L’intérêt des éditeurs. Les éditeurs de presse (écrite, audiovisuelle, électronique) ont tout intérêt à promouvoir un conseil d’éthique et de médiation en France. Pour plusieurs raisons.

  • Renforcer la crédibilité des médias. Etre à l’écoute du public et rendre des « avis » va à l’encontre du sentiment largement répandu que les journalistes et les médias « sont intouchables ». Il s’agit de contrecarrer l’idée reçue (propagée notamment sur Internet) que la presse ne dit pas la vérité et qu’elle est à la solde d’intérêts publics et privés.
  • Eviter des actions en justice. L’existence d’un « conseil d’éthique et de médiation » a de ce point de vue un double avantage, pour le public et pour les éditeurs. Le public est incapable dans la plupart des cas, pour des raisons financières notamment, d’aller en justice lorsque les faits reprochés l’autorisent ou que le droit de réponse lui a été refusé : la médiation, gratuite, lui permet d’être entendu. Mais l’éditeur trouverait de son côté dans cette instance médiane et préventive le moyen d’éviter les coûts et les tracasseries des actions judiciaires. L’expérience de nombreux conseils de presse étrangers le montre. Les éditeurs auraient donc tout intérêt à promouvoir eux-mêmes une instance de ce type. Car sans conseil d’éthique et de médiation contrôlé par la profession, la déontologie journalistique est soumise au pouvoir des juges et à la pression des avocats.
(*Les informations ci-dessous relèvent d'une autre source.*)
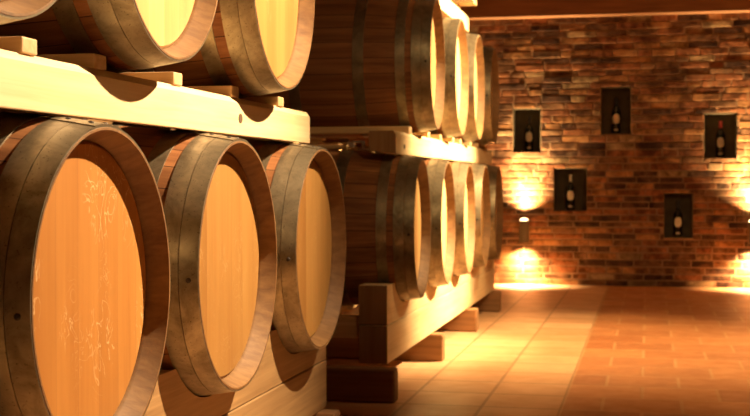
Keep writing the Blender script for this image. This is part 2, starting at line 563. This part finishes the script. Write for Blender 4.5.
def make_barrel():
    root = empty('wine_barrel', (0, 0, 0))
    T, CH = 0.024, 0.042
    h = BL / 2
    prof = []; mis = []
    # inner chime (rear), end, outside, end, inner chime (front)
    ri = rad(h) - T
    # the stave ends are bevelled inwards to a thin rim
    re = rad(h) - 0.0055
    prof += [(-h + CH + .02, ri), (-h + CH, ri), (-h + CH - .004, ri + .003), (-h, re), (-h, rad(h) - 0.001)]
    mis += [1, 1, 1, 1, 0]
    n = 32
    for k in range(n + 1):
        x = -h + 0.002 + (BL - 0.004) * k / n
        prof.append((x, rad(x)))
        mis.append(0)
    mis[-1] = 1
    prof += [(h, rad(h) - 0.001), (h, re), (h - CH + .004, ri + .003), (h - CH, ri), (h - CH - .02, ri)]
    mis += [1, 1, 1, 1]
    bm = bmesh.new(); lathe(bm, prof, 'X', 96, mis)
    for v in bm.verts: v.co.z += 0.35
    finish('staves', bm, [M_stave, M_chime], root, smooth=40)
    for s in (1, -1):
        bm = bmesh.new()
        xa, xb = s * (h - CH), s * (h - CH - 0.018)
        lathe(bm, [(xa, ri - 0.007), (xa - s * 0.005, ri - 0.001), (xb, ri - 0.001)], 'X', 96, cap0=True, cap1=True)
        for v in bm.verts: v.co.z += 0.35
        finish('head', bm, M_head, root, smooth=30)
    for s in (1, -1):
        for (a, w, th) in ((0.001, 0.042, 0.0030), (0.0445, 0.043, 0.0028), (0.116, 0.043, 0.0028), (0.300, 0.050, 0.0028)):
            x0, x1 = s * (h - a), s * (h - a - w)
            pr = []
            m_ = 4
            for k in range(m_ + 1):
                x = x0 + (x1 - x0) * k / m_
                pr.append((x, rad(x) + th))
            for k in range(m_, -1, -1):
                x = x0 + (x1 - x0) * k / m_
                pr.append((x, rad(x) - 0.0005))
            bm = bmesh.new(); lathe(bm, pr, 'X', 96, close=True)
            for v in bm.verts: v.co.z += 0.35
            hp = finish('hoop', bm, M_hoop, root, smooth=35)
            if s > 0 and a < 0.1:
                # lapped riveted joint at the top of the hoop
                bm = bmesh.new()
                k0 = 10
                da = 0.115 / RH
                prev = None
                for k in range(k0 + 1):
                    ang = PI / 2 - da / 2 + da * k / k0
                    col = []
                    for (x, dr) in ((x0, th + .0022), (x1, th + .0022), (x1, th - .0005), (x0, th - .0005)):
                        r = rad(x) + dr
                        col.append(bm.verts.new((x, r * math.cos(ang), 0.35 + r * math.sin(ang))))
                    if prev:
                        for q in range(4):
                            bm.faces.new((prev[q], prev[(q + 1) % 4], col[(q + 1) % 4], col[q]))
                    else: bm.faces.new(col)
                    prev = col
                bm.faces.new(prev)
                finish('lap_joint', bm, M_hoop, hp)
                # rivets on the joint, one nail on the flank of the hoop
                for ang in (PI / 2 - 0.10, PI / 2 + 0.10) + ((PI + 0.05,) if a < 0.01 else ()):
                    bm = bmesh.new()
                    xm = (x0 + x1) / 2
                    r = rad(xm) + th + (0.0015 if ang < PI else -0.0005)
                    bmesh.ops.create_uvsphere(bm, u_segments=12, v_segments=8, radius=0.0062)
                    d = Vector((0, math.cos(ang), math.sin(ang)))
                    for v in bm.verts:
                        k = v.co.dot(d)
                        v.co -= d * k * 0.45
                        v.co += Vector((xm, r * math.cos(ang), 0.35 + r * math.sin(ang)))
                    finish('rivet', bm, M_rivet, hp, smooth=60)
    return root

def kids(o): return [c for c in bpy.data.objects if c.parent == o]
proto = make_barrel()
tree = [(c, kids(c)) for c in kids(proto)]
def place_barrel(i, y, zc, tint, yaw, lab):
    if i == 0:
        r = proto
        for c, gs in tree:
            if c.name.startswith('head'): c.color = tint
    else:
        r = proto.copy(); COL.objects.link(r)
        for c, gs in tree:
            d = c.copy(); COL.objects.link(d); d.parent = r
            if c.name.startswith('head'): d.color = tint
            for g in gs:
                e = g.copy(); COL.objects.link(e); e.parent = d
    # y is where the front rim stands; a barrel may be turned a little on its rack
    r.location = (XC, y - BL / 2 * math.sin(yaw), zc - 0.35)
    r.rotation_euler = (0, 0, yaw)
    tag(r, lab, 'barrel', 'oak wine barrels on the racks')
    return r

ZLOW, ZUP = 0.685, 1.447
LOW1 = [2.175, 2.950, 3.745]
UP1 = [1.800, 2.512, 3.345]
LOW2 = [5.50, 6.24, 7.01, 7.72, 8.425]
UP2 = [5.91, 6.71, 7.415, 8.18]
BAR = [
    (LOW1[0], ZLOW, 'nearest oak barrel on the lower left rack, biggest head, orange with a dark shadow crescent'),
    (LOW1[1], ZLOW, 'second oak barrel of the near lower rack, between the biggest one and the rack end'),
    (LOW1[2], ZLOW, 'third oak barrel of the near lower rack, at its far end before the gap'),
    (UP1[0], ZUP, 'oak barrel cut off by the top left corner, only its bottom rim showing'),
    (UP1[1], ZUP, 'upper rack oak barrel with the bright cream head, above the two nearest lower barrels'),
    (UP1[2], ZUP, 'upper rack oak barrel at the far end of the near rack, tan head'),
    (LOW2[0], ZLOW, 'first lower barrel of the far rack, its long dark side showing in the gap'),
    (LOW2[1], ZLOW, 'second lower barrel of the far rack counting from the gap'),
    (LOW2[2], ZLOW, 'third and middle lower barrel of the far rack'),
    (LOW2[3], ZLOW, 'fourth lower barrel of the far rack, second from the brick wall'),
    (LOW2[4], ZLOW, 'last lower barrel of the far rack, nearest the brick wall and its lamp'),
    (UP2[0], ZUP, 'first upper barrel of the far rack, long red-brown side with two hoops showing'),
    (UP2[1], ZUP, 'second upper barrel of the far rack with glaring white head'),
    (UP2[2], ZUP, 'third upper barrel of the far rack, next after the glaring white head'),
    (UP2[3], ZUP, 'last upper barrel of the far rack, nearest the brick wall'),
]
YAW = {6: 3.0, 7: 2.2, 8: 2.0, 9: 1.5, 10: 1.5, 11: 2.8, 12: 1.6, 13: 1.5, 14: 1.5}
TINT = {0: (1.10, 0.88, 0.58, 0.85), 1: (0.78, 0.70, 0.52, 0.2), 2: (0.88, 0.80, 0.60, 0.15), 3: (1, 1, 1, 0.3), 4: (1.5, 1.6, 1.75, 0.15), 5: (0.86, 0.76, 0.58, 0.2),
        6: (1.15, 1.15, 1.1, 0.1), 7: (1.4, 1.6, 1.9, 0.1), 8: (1.4, 1.6, 1.9, 0.1), 12: (1.6, 1.85, 2.2, 0.1), 13: (1.5, 1.7, 2.1, 0.1)}   # oak tone per head; the palest carry spotlight glare in the colour
BARY = [b[0] for b in BAR]
for i, (y, z, lab) in enumerate(BAR):
    place_barrel(i, y, z, TINT.get(i, (1, 1, 1, 0.2)), math.radians(YAW.get(i, 0)), lab)

# ------------------------------------------------------------------ racks
XB0, XB1 = -1.170, -1.050      # front beams
XR0, XR1 = -1.840, -1.720      # rear beams
UPB0, UPB1 = 1.010, 1.110      # upper rack beam heights

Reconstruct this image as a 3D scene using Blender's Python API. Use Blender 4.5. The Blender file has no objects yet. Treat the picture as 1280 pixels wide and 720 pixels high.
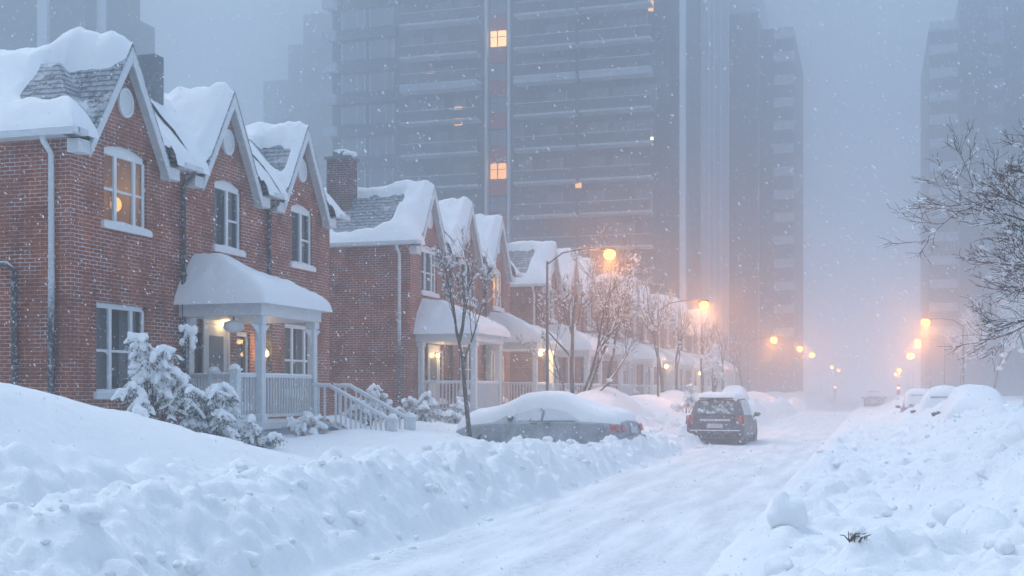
import bpy, math, random
import numpy as np
from mathutils import Vector, Matrix
from mathutils.geometry import tessellate_polygon
R = math.radians
C = bpy.context.scene.collection
sc = bpy.context.scene

# ---------------------------------------------------------------- camera, world, sun, exposure
CAMH = 1.8; YAW = R(16.7); FPX = 1500.0
cam = bpy.data.cameras.new('camera'); camo = bpy.data.objects.new('camera', cam); C.objects.link(camo)
cam.sensor_width = 36; cam.lens = 36*FPX/1280; cam.shift_y = 0.1
cam.clip_start = .1; cam.clip_end = 4000
camo.location = (0, 0, CAMH); camo.rotation_euler = (R(90), 0, YAW)
sc.camera = camo

SUN_EL, SUN_AZ = 60, -70          # azimuth measured from +Y towards +X
w = bpy.data.worlds.new('World'); sc.world = w; w.use_nodes = True
nt = w.node_tree; nt.nodes.clear()
sky = nt.nodes.new('ShaderNodeTexSky'); sky.sky_type = 'NISHITA'; sky.sun_disc = False
sky.sun_elevation = R(SUN_EL); sky.sun_rotation = R(SUN_AZ); sky.dust_density = 3.0; sky.air_density = 1.4; sky.ozone_density = 2.0
mixw = nt.nodes.new('ShaderNodeMix'); mixw.data_type = 'RGBA'
mixw.inputs[0].default_value = .85
mixw.inputs[7].default_value = (3.7, 4.9, 6.6, 1)      # even overcast cloud, blue hour
bg = nt.nodes.new('ShaderNodeBackground'); bg.inputs[1].default_value = .08
out = nt.nodes.new('ShaderNodeOutputWorld')
# overcast sky: the zenith is about three times as bright as the horizon
tc = nt.nodes.new('ShaderNodeTexCoord'); sp = nt.nodes.new('ShaderNodeSeparateXYZ'); mr = nt.nodes.new('ShaderNodeMapRange')
mr.inputs['From Min'].default_value = 0; mr.inputs['From Max'].default_value = 1; mr.inputs['To Min'].default_value = .36; mr.inputs['To Max'].default_value = 1.55
vm = nt.nodes.new('ShaderNodeVectorMath'); vm.operation = 'SCALE'
nt.links.new(tc.outputs['Generated'], sp.inputs[0]); nt.links.new(sp.outputs[2], mr.inputs['Value'])
nt.links.new(sky.outputs[0], mixw.inputs[6]); nt.links.new(mixw.outputs[2], vm.inputs[0]); nt.links.new(mr.outputs[0], vm.inputs['Scale']); nt.links.new(vm.outputs[0], bg.inputs[0]); nt.links.new(bg.outputs[0], out.inputs[0])

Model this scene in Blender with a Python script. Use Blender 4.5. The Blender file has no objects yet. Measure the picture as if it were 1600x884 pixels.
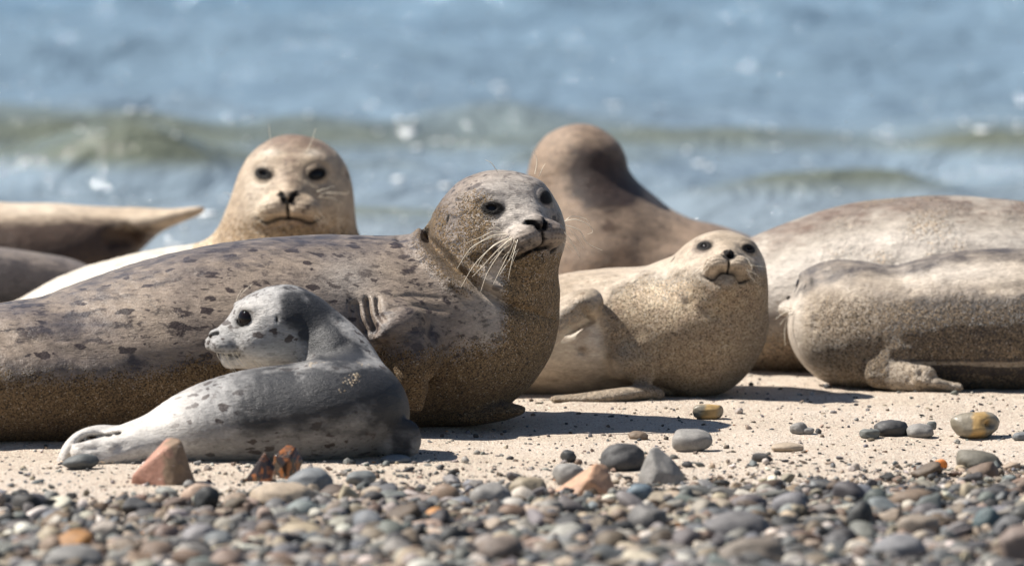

  • La liberté de la presse va de pair avec l’autorégulation. Dans une conception libérale, qui est celle de notre démocratie, la plus grande liberté (nécessaire dans le cas de l’information) ne peut fonctionner sans l’exercice volontaire de la responsabilité, que le public soit « consommateur » ou « citoyen ». Sinon, les pouvoirs publics ont le devoir d’intervenir. Dans le domaine particulier de l’information financière et boursière, en application d’une directive européenne de défense du consommateur, la loi Breton du 26 juillet 2005 a conduit les éditeurs à créer FIDEO, association « d’autodiscipline » régie par un « code de bonne conduite » qu’ils ont élaboré. Pour l’information tout court (et pas seulement « générale et politique ») les dirigeants des entreprises médiatiques ont tout intérêt à promouvoir un dispositif dissuadant l’Etat d’intervenir, comme il l’a fait dans d’autres secteurs de l’activité sociale. La pression du public, celle des journalistes qui commencent à prendre conscience de la nécessité de redonner à leur métier sa respectabilité, pourraient l’y conduire. Mettre en place une instance d’éthique et de médiation est aussi – pour la presse écrite du moins – le moyen de montrer aux citoyens (qui vont payer les aides supplémentaires destinées à maintenir le pluralisme de l’information dans le contexte de la crise) que les médias tiennent compte de leurs critiques et ne s’intéressent pas qu’à leur argent. Un message fort.
  • Une réponse appropriée pour les « petits » médias. Une grande partie des médias (presse écrite, agences, radios et télévisions de proximité…) n’ont pas les moyens de se doter d’un dispositif autonome de médiation avec le public. Ils n’en sont pas moins, comme les « grands » médias, soumis aux contraintes du système médiatique et aux critiques du public. Une instance nationale (comme une charte nationale) est la réponse appropriée.
  • Renforcer les liens avec le public. Une instance d’éthique et de médiation ne peut plus se concevoir, dans une démocratie moderne et à l’heure d’Internet, comme découlant du principe étroitement corporatiste en vogue au XXème  siècle : le « jugement des pairs » (qui figure dans la charte du SNJ de 1938 et dans la charte européenne de 1971). Ce principe a pourtant encore été défendu par des participants, notamment journalistes, au sein des Etats généraux de la presse écrite… Une instance n’associant pas le public n’aurait plus, aujourd’hui, de crédibilité. Et ce public, c’est lui que les entreprises médiatiques doivent savoir faire venir à elles. Celles-ci auraient donc intérêt à défendre le point de vue d’une instance tripartite – éditeurs, journalistes, représentants du public – , voire de prendre l’initiative de la mettre en œuvre et de faire en sorte que la représentation du public ne soit pas réduite à une simple cooptation.